If you cannot program your Hydra, check to make sure the crystal and its two loading caps are installed properly. This is particularly true if the fusing (in the Arduino IDE the "burn bootloader" step) succeeded, but subsequent programming fails. Once the ATMega controller is fused for a crystal, the crystal must be connected in order for the chip to work at all.

If the board works out-of-circuit, then the remaining troubleshooting is fairly straightforward. If the board won't power up with 12 volts on the 12 volt input terminals, then check the 5V DC-DC conversion module and its associated components.

If you have access to an EV simulator, then use it on each car plug to check that the different states are discovered properly. If it's an EV Sim Mark II, then you can also check that the outgoing pilot for each car is correct.

If while a car is connected and charging the display consistently shows 0 mA of current draw, then check the current transformer coil(s) to make sure that they're connected properly and that only ONE hot wire (and it must be a hot wire) from each car (and it must be the correct car) passes through each CT. If that's not it, then check the associated ammeter components on the board.

If neither car's pilot is being generated properly, check the +/- 12 volt regulated power supplies. If they're incorrect, check the associated output of the +/- 15 volt DC-DC converter to make sure it's correct. If the +/-12 volt power is correct, check the switch chip and the pilot output impedance resistors.

If the inlet pilot and/or proximity are not recognized properly, check to make sure the ground terminal on the inlet block is connected to the main ground bus. The board, each plug and the inlet must share a common ground. For safety, the path between either plug's ground and the inlet ground must be constructed for minimum resistance and appropriate current carrying capacity.

If the Hydra gets hot during use stop using it immediately and check the high current wiring for heat damage. Do not use or attempt to reuse heat damaged components. The wiring is expected to be warmer than ambient temperature, but it must never be allowed to heat up higher than the temperature rating of any of the wires, their insulation or any of the component specifications along the high-current paths. If it is too hot to comfortably touch, then it is too hot.

Images

The 2.0 board fully assembled, back view.

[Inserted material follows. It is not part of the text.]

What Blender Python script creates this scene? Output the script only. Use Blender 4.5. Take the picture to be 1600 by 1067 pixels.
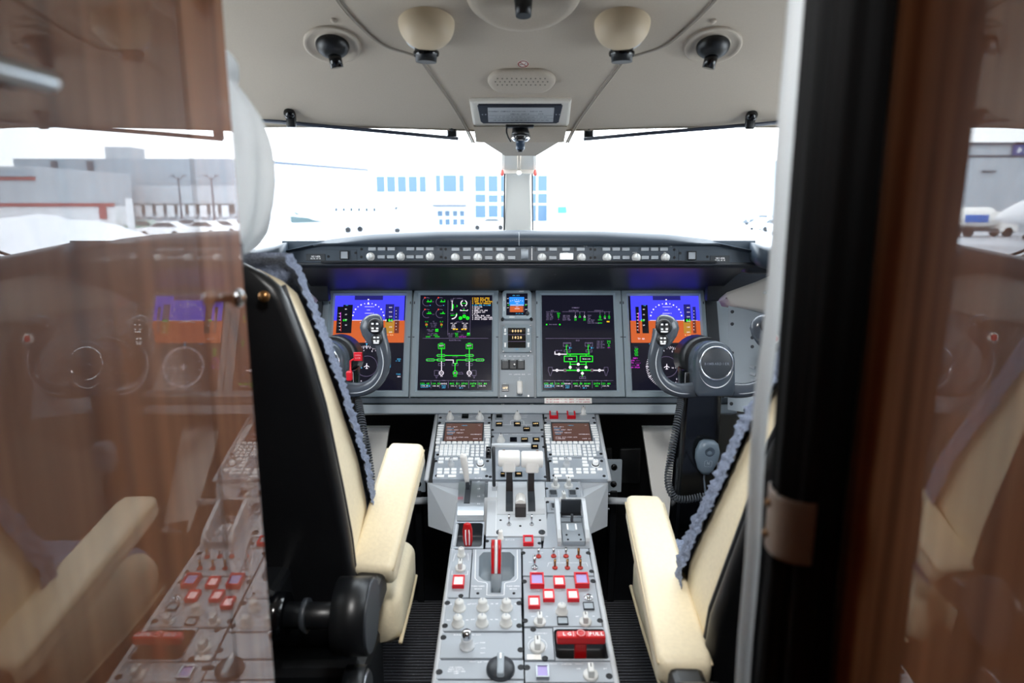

The 2.0 board fully assembled, top view.

The connectors, right side, top to bottom:

Relay for car B
J1772 for car B - top to bottom: proximity, pilot, ground
Current transformer for car B

The bottom, left to right:

LCD contrast knob
SELECT switch connector
power switch (just below the SELECT switch)
J1772 inlet - left to right: ground, pilot, proximity
12 VDC power input
ISP connector
FTDI serial connector (just below the ISP)

The left, top to bottom:

Relay for car A
J1772 for car A - top to bottom: ground, pilot, proximity
Current transformer for car A

Board version history

0.5 - initial version
0.9 - Attempted correction for DC-DC pad spacing (still wrong), added resistor before zener clamp in ammeters.
1.0 - Corrected DC-DC pad spacing, added FTDI connector (but with RX and TX backwards).
1.3 - Corrected FTDI connector, reverted to 6 pin DC-DC pads for CUI modules. Switch from 2N2222 transistors to 2N4401 for relay drivers. Added outgoing proximity circuitry. This version contained a major error causing the +5 v supply to be shorted to ground.
1.4 - Corrected short circuit in v1.3.
1.5 - Added bypass cap to CT anchor - improves low current ammeter accuracy.
1.6 - Rearranged the connectors. Car A is now on the left side, car B on the right, and the inlet is on the bottom.
2.0 - Surface mount design. Integrated RGB LCD. Inlet state control transistor (alternate power system).
2.1 - Slight component rearrangement. Added TVS diode across inlet proximity line. Relabel car A and car B to swap them - the board is intended to be mounted component-side down.
2.2 - Replaced the op amp based pilot generation circuitry with analog switch based system.

Currently, 2.2 is the recommended version.